Jesus began the Sermon on the Mount with a series of blessing statements. The word blessing is a word which translates also as happy, fortunate, free from daily cares and worries. As Christ used it, it pictured a person in close communion with God who lives in peace and contentment. Through this section found in Matthew 5, Jesus gives a glimpse into the secret of true happiness. This glimpse reveals that happiness is not found where we expected.

First, Jesus informs us that the poor in spirit are the ones who are happy. These are the ones marked by spiritual poverty. While as believers we acknowledge our need for salvation, we see ourselves as basically good. At least better than others. We constantly look to correct others’ incorrect thinking without looking in the mirror. Yet, Jesus informs us that happiness comes when we recognize our spiritual poverty. We have no goodness in ourselves.

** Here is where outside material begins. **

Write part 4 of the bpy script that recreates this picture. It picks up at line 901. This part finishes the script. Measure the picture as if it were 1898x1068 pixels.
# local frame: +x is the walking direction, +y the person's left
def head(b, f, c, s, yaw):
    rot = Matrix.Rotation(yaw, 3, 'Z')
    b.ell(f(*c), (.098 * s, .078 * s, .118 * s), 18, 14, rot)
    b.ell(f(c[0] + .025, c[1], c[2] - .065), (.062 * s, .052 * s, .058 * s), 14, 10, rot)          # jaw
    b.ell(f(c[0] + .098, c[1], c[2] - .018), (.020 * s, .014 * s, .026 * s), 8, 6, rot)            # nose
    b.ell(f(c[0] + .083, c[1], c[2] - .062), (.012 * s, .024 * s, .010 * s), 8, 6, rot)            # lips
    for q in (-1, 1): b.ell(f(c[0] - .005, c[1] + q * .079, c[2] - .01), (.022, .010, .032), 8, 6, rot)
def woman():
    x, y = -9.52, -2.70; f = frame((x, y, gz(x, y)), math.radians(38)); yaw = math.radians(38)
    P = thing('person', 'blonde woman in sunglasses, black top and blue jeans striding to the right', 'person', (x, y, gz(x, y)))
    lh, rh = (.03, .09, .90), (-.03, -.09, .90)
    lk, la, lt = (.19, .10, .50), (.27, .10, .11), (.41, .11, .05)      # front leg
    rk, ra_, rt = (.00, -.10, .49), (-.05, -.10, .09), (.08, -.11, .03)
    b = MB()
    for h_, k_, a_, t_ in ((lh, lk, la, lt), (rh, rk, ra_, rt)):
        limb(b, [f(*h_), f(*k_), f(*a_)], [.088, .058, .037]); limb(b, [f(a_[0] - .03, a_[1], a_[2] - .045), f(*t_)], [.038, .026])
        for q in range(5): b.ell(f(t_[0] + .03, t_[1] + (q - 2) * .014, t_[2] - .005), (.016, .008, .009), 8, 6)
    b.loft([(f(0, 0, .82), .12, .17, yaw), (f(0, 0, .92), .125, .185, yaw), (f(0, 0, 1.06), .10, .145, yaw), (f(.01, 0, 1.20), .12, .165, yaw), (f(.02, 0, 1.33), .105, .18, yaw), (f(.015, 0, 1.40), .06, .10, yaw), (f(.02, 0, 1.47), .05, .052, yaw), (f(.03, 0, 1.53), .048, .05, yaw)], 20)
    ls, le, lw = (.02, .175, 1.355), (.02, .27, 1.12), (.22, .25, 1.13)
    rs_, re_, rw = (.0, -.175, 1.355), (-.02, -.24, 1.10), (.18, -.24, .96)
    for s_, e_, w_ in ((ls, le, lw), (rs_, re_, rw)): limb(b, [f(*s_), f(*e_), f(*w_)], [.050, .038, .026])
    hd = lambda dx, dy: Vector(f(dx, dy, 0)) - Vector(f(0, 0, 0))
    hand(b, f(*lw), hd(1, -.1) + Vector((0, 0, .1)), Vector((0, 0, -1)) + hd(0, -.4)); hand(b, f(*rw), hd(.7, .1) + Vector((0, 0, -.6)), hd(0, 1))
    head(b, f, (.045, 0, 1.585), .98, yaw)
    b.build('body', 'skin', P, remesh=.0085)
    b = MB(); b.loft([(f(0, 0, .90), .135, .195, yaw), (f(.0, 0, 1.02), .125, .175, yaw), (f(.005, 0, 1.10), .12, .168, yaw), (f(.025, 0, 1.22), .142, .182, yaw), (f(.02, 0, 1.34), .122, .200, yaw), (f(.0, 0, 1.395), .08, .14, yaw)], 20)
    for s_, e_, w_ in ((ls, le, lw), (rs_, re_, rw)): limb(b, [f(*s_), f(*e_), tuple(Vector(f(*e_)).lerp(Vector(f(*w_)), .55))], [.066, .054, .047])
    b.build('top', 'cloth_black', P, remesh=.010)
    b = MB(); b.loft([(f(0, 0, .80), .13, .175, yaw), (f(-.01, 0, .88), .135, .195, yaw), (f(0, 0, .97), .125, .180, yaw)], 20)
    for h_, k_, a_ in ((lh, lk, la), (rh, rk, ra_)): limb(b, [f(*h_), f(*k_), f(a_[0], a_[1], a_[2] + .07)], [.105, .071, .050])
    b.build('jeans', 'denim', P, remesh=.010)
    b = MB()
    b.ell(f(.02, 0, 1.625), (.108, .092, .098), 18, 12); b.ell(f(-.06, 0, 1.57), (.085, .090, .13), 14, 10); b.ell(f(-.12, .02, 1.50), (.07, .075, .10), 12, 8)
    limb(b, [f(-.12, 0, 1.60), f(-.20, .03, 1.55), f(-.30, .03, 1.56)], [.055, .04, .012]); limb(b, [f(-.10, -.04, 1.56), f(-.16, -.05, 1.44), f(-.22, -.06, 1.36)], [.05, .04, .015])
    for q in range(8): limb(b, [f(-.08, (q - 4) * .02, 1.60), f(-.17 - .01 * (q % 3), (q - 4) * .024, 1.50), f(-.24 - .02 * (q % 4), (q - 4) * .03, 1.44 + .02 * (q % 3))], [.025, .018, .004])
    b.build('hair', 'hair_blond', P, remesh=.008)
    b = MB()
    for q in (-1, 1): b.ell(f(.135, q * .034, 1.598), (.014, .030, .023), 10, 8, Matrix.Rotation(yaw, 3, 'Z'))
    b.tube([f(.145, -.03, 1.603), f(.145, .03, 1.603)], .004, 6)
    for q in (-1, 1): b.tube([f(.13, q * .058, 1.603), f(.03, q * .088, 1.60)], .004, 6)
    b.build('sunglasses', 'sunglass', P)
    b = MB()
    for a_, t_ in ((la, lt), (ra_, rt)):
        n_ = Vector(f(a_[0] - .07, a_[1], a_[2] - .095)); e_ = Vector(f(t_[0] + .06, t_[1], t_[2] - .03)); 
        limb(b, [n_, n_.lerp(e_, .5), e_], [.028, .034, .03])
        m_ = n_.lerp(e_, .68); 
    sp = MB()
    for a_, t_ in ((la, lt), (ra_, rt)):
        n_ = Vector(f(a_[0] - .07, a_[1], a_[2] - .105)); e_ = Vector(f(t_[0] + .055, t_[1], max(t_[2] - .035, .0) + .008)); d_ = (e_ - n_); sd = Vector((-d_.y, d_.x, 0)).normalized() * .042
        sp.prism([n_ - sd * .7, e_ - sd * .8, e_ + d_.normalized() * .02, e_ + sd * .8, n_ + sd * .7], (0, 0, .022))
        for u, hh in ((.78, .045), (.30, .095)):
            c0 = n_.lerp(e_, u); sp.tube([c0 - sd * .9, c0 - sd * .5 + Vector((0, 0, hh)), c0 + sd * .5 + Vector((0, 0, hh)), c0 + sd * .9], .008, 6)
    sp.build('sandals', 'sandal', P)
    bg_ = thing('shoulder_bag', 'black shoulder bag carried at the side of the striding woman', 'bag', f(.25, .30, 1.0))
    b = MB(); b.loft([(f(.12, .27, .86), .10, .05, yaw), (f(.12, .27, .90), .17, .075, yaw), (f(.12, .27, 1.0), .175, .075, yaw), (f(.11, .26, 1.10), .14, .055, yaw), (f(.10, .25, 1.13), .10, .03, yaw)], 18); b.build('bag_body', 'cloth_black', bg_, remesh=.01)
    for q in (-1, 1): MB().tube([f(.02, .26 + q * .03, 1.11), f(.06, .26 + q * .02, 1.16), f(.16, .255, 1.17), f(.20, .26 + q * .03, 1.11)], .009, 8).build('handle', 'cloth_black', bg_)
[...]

We are spiritually bankrupt. We are totally destitute and completely dependent on God. We have no innate goodness. And every ability we have is a gift from God (James 1:17). Pride leads to frustration, while humility leads to happiness. This stands in stark contrast to all the world teaches. We are supposed to tout our abilities and knowledge. We are supposed to mock and ridicule opponents to bolster our arguments. We are right to look down on others for their “stupidity.”

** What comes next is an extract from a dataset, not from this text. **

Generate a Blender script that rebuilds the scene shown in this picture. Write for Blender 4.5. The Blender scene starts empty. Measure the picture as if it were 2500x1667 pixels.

Unfortunately, this mindset has also infiltrated the church. Think of the average Sunday. We inform those around us of our goodness. We promote our abilities and the things that we have accomplished. We sulk when our ideas are not agreed with or our abilities are not recognized. We become frustrated when our accomplishments are not praised. And when prayer time comes, we cannot allow our vulnerabilities to be revealed. So, like everyone else, we insist that everything is awesome.

But the road to happiness travels through the valley of humility. We must acknowledge our spiritual bankruptcy apart from the spiritual riches of Christ. We must seek the good of others over our own needs. We must be humble like Jesus. Then we can be truly happy.